**MATERIAL**
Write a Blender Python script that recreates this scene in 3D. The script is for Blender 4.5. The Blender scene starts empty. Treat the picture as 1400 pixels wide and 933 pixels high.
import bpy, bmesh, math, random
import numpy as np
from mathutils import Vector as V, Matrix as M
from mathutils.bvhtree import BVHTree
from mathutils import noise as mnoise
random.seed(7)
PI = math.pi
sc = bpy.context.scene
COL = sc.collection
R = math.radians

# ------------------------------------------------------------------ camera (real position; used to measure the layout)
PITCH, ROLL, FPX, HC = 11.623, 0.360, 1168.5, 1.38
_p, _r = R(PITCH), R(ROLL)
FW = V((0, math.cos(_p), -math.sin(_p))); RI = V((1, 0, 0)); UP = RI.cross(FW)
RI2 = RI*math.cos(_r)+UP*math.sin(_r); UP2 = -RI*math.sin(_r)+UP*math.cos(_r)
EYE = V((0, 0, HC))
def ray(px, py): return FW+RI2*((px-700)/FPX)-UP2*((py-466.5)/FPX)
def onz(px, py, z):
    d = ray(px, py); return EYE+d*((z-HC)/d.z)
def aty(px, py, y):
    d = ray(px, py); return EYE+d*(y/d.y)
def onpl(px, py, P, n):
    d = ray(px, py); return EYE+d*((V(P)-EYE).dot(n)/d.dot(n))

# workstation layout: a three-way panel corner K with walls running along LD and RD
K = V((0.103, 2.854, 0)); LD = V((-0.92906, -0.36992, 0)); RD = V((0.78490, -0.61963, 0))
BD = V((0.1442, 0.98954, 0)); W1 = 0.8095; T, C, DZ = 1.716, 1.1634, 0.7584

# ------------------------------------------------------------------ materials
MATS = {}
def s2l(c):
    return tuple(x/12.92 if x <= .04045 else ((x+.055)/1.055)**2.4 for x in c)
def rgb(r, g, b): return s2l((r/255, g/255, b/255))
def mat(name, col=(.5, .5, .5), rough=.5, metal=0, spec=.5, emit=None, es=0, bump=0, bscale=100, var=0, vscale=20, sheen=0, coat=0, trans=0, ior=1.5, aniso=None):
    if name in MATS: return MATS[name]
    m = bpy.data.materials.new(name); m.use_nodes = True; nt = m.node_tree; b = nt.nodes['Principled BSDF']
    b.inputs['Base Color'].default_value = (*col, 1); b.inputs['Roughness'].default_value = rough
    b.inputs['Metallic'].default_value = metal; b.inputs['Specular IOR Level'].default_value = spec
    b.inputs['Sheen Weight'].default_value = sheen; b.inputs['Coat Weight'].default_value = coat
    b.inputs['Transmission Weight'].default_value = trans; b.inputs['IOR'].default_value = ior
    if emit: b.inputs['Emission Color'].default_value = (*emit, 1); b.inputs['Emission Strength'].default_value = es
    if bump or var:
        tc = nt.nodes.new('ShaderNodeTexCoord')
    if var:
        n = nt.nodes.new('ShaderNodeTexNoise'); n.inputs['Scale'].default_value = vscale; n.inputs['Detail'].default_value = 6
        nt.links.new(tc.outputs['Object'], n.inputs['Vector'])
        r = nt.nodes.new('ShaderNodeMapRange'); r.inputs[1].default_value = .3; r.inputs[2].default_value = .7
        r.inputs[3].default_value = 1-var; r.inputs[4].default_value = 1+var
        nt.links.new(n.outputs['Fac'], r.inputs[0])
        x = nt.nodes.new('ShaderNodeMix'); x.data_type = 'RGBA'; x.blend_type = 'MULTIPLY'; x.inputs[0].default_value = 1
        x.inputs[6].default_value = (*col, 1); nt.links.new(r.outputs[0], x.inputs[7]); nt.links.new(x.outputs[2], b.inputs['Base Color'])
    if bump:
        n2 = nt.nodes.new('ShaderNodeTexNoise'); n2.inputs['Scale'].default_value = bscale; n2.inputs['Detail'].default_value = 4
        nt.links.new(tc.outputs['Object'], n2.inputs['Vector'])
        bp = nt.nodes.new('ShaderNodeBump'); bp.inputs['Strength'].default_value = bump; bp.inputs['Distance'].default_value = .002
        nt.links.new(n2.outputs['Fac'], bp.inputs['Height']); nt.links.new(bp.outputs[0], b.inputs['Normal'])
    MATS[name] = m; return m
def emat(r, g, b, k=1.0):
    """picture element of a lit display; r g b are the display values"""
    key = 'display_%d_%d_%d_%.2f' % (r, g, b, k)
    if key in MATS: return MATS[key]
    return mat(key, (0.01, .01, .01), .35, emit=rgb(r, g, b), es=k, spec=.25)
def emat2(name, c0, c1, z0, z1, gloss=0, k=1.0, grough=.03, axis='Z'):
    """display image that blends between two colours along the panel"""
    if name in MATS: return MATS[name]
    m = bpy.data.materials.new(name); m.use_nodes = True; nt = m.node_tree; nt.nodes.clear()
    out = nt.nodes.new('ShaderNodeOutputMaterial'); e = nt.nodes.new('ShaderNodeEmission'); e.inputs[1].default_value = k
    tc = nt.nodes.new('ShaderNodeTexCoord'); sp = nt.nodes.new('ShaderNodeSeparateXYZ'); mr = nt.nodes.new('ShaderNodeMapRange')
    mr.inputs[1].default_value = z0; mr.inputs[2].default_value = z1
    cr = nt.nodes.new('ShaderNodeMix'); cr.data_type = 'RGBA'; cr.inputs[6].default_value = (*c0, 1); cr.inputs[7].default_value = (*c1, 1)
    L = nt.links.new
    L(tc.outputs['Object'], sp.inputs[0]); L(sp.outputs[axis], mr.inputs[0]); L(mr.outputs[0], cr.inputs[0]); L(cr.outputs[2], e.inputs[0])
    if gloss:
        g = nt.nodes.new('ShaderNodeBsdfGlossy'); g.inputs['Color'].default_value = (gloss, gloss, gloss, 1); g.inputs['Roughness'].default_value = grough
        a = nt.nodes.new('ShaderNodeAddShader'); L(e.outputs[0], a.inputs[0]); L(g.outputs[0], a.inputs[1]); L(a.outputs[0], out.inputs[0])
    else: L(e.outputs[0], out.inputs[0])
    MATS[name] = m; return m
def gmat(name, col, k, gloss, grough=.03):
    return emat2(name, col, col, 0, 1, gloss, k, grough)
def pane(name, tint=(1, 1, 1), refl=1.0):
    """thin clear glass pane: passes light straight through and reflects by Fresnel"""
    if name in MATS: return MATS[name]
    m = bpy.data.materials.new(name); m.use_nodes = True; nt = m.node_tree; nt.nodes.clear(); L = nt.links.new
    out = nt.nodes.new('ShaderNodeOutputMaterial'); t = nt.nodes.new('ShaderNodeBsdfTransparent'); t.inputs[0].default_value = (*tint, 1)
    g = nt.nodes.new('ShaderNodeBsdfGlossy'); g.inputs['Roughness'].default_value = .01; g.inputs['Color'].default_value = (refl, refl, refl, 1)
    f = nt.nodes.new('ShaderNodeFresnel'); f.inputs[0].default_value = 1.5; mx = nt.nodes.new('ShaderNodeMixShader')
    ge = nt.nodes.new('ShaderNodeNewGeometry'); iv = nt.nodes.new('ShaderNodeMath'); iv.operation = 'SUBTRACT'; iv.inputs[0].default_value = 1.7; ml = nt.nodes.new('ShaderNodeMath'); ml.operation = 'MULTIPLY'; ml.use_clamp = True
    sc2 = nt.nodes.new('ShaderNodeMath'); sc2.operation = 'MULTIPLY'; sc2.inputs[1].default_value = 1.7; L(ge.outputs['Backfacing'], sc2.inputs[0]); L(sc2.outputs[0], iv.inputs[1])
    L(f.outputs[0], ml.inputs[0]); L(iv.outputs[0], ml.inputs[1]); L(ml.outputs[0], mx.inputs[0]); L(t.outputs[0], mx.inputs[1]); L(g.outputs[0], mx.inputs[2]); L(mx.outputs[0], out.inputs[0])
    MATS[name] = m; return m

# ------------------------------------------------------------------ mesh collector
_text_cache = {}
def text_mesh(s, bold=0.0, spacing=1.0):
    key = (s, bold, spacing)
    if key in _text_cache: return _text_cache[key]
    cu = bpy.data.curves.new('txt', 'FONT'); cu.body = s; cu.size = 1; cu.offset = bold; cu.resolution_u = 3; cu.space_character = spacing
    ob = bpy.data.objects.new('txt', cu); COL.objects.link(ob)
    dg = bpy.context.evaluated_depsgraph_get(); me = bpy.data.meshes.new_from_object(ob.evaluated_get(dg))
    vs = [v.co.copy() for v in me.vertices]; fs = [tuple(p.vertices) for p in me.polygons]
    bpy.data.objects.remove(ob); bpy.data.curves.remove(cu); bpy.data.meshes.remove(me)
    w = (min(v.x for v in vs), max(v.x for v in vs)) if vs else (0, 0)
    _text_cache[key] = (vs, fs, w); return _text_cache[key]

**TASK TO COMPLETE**
Print only the lines from the top of the data above down to the line holding "R = math.radians", inclusive.

**RESPONSE TO THE EXERCISE**
Write a Blender Python script that recreates this scene in 3D. The script is for Blender 4.5. The Blender scene starts empty. Treat the picture as 1400 pixels wide and 933 pixels high.
import bpy, bmesh, math, random
import numpy as np
from mathutils import Vector as V, Matrix as M
from mathutils.bvhtree import BVHTree
from mathutils import noise as mnoise
random.seed(7)
PI = math.pi
sc = bpy.context.scene
COL = sc.collection
R = math.radians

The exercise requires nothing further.